-- start Records to process --

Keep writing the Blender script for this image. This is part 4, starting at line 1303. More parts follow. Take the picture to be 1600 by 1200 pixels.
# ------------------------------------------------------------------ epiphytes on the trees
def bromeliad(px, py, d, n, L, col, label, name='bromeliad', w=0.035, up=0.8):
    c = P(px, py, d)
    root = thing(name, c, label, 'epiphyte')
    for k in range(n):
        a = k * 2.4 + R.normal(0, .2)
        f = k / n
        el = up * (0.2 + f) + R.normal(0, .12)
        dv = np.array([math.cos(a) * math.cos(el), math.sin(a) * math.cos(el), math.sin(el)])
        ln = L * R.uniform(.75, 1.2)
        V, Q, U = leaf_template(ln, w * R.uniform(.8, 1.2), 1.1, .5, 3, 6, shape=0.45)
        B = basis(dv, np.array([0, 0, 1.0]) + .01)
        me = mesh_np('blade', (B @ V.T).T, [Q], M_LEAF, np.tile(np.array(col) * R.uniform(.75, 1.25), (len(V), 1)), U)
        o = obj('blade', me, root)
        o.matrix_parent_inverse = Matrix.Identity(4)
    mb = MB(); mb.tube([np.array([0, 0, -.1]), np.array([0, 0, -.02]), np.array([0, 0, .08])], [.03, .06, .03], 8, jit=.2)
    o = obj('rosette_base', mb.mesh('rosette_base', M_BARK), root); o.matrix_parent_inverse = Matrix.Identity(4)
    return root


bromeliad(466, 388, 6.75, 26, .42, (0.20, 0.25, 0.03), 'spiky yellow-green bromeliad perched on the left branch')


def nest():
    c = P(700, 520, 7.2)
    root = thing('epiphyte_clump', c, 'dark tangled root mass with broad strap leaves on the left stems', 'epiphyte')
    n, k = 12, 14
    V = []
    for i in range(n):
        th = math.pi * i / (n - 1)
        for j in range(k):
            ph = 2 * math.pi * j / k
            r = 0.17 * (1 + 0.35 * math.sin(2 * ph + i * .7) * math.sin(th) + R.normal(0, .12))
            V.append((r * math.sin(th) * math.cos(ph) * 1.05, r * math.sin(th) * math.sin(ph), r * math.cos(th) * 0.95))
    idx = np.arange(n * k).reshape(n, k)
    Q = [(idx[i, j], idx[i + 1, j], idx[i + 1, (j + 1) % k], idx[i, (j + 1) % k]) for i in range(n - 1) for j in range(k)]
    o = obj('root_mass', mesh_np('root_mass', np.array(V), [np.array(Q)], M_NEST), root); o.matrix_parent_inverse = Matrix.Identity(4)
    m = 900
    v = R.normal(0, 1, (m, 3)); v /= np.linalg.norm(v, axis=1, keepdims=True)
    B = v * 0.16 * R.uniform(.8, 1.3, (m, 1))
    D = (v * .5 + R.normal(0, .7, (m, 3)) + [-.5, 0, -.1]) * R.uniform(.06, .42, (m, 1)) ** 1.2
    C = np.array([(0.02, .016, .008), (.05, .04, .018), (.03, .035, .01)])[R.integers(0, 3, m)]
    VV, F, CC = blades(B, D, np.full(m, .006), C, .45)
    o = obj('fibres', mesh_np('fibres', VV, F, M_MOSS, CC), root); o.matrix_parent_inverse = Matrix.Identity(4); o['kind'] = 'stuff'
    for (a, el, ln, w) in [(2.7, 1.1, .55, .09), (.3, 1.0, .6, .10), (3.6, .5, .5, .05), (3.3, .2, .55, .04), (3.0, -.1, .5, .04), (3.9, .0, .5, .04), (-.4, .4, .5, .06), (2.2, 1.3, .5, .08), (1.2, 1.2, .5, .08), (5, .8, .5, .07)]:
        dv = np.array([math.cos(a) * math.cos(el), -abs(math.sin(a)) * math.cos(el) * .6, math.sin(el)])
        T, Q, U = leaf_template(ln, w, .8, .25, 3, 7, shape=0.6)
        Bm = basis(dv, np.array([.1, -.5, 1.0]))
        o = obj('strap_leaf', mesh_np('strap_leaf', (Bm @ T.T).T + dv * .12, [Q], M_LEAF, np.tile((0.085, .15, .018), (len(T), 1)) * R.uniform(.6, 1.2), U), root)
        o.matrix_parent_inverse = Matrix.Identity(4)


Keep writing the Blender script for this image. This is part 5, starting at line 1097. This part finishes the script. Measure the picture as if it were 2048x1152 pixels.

-- end Records to process --

_What to produce:_ Give all the records again. Match them exactly.

_Exercise response:_
Keep writing the Blender script for this image. This is part 4, starting at line 1303. More parts follow. Take the picture to be 1600 by 1200 pixels.
# ------------------------------------------------------------------ epiphytes on the trees
def bromeliad(px, py, d, n, L, col, label, name='bromeliad', w=0.035, up=0.8):
    c = P(px, py, d)
    root = thing(name, c, label, 'epiphyte')
    for k in range(n):
        a = k * 2.4 + R.normal(0, .2)
        f = k / n
        el = up * (0.2 + f) + R.normal(0, .12)
        dv = np.array([math.cos(a) * math.cos(el), math.sin(a) * math.cos(el), math.sin(el)])
        ln = L * R.uniform(.75, 1.2)
        V, Q, U = leaf_template(ln, w * R.uniform(.8, 1.2), 1.1, .5, 3, 6, shape=0.45)
        B = basis(dv, np.array([0, 0, 1.0]) + .01)
        me = mesh_np('blade', (B @ V.T).T, [Q], M_LEAF, np.tile(np.array(col) * R.uniform(.75, 1.25), (len(V), 1)), U)
        o = obj('blade', me, root)
        o.matrix_parent_inverse = Matrix.Identity(4)
    mb = MB(); mb.tube([np.array([0, 0, -.1]), np.array([0, 0, -.02]), np.array([0, 0, .08])], [.03, .06, .03], 8, jit=.2)
    o = obj('rosette_base', mb.mesh('rosette_base', M_BARK), root); o.matrix_parent_inverse = Matrix.Identity(4)
    return root


bromeliad(466, 388, 6.75, 26, .42, (0.20, 0.25, 0.03), 'spiky yellow-green bromeliad perched on the left branch')


def nest():
    c = P(700, 520, 7.2)
    root = thing('epiphyte_clump', c, 'dark tangled root mass with broad strap leaves on the left stems', 'epiphyte')
    n, k = 12, 14
    V = []
    for i in range(n):
        th = math.pi * i / (n - 1)
        for j in range(k):
            ph = 2 * math.pi * j / k
            r = 0.17 * (1 + 0.35 * math.sin(2 * ph + i * .7) * math.sin(th) + R.normal(0, .12))
            V.append((r * math.sin(th) * math.cos(ph) * 1.05, r * math.sin(th) * math.sin(ph), r * math.cos(th) * 0.95))
    idx = np.arange(n * k).reshape(n, k)
    Q = [(idx[i, j], idx[i + 1, j], idx[i + 1, (j + 1) % k], idx[i, (j + 1) % k]) for i in range(n - 1) for j in range(k)]
    o = obj('root_mass', mesh_np('root_mass', np.array(V), [np.array(Q)], M_NEST), root); o.matrix_parent_inverse = Matrix.Identity(4)
    m = 900
    v = R.normal(0, 1, (m, 3)); v /= np.linalg.norm(v, axis=1, keepdims=True)
    B = v * 0.16 * R.uniform(.8, 1.3, (m, 1))
    D = (v * .5 + R.normal(0, .7, (m, 3)) + [-.5, 0, -.1]) * R.uniform(.06, .42, (m, 1)) ** 1.2
    C = np.array([(0.02, .016, .008), (.05, .04, .018), (.03, .035, .01)])[R.integers(0, 3, m)]
    VV, F, CC = blades(B, D, np.full(m, .006), C, .45)
    o = obj('fibres', mesh_np('fibres', VV, F, M_MOSS, CC), root); o.matrix_parent_inverse = Matrix.Identity(4); o['kind'] = 'stuff'
    for (a, el, ln, w) in [(2.7, 1.1, .55, .09), (.3, 1.0, .6, .10), (3.6, .5, .5, .05), (3.3, .2, .55, .04), (3.0, -.1, .5, .04), (3.9, .0, .5, .04), (-.4, .4, .5, .06), (2.2, 1.3, .5, .08), (1.2, 1.2, .5, .08), (5, .8, .5, .07)]:
        dv = np.array([math.cos(a) * math.cos(el), -abs(math.sin(a)) * math.cos(el) * .6, math.sin(el)])
        T, Q, U = leaf_template(ln, w, .8, .25, 3, 7, shape=0.6)
        Bm = basis(dv, np.array([.1, -.5, 1.0]))
        o = obj('strap_leaf', mesh_np('strap_leaf', (Bm @ T.T).T + dv * .12, [Q], M_LEAF, np.tile((0.085, .15, .018), (len(T), 1)) * R.uniform(.6, 1.2), U), root)
        o.matrix_parent_inverse = Matrix.Identity(4)


Keep writing the Blender script for this image. This is part 5, starting at line 1097. This part finishes the script. Measure the picture as if it were 2048x1152 pixels.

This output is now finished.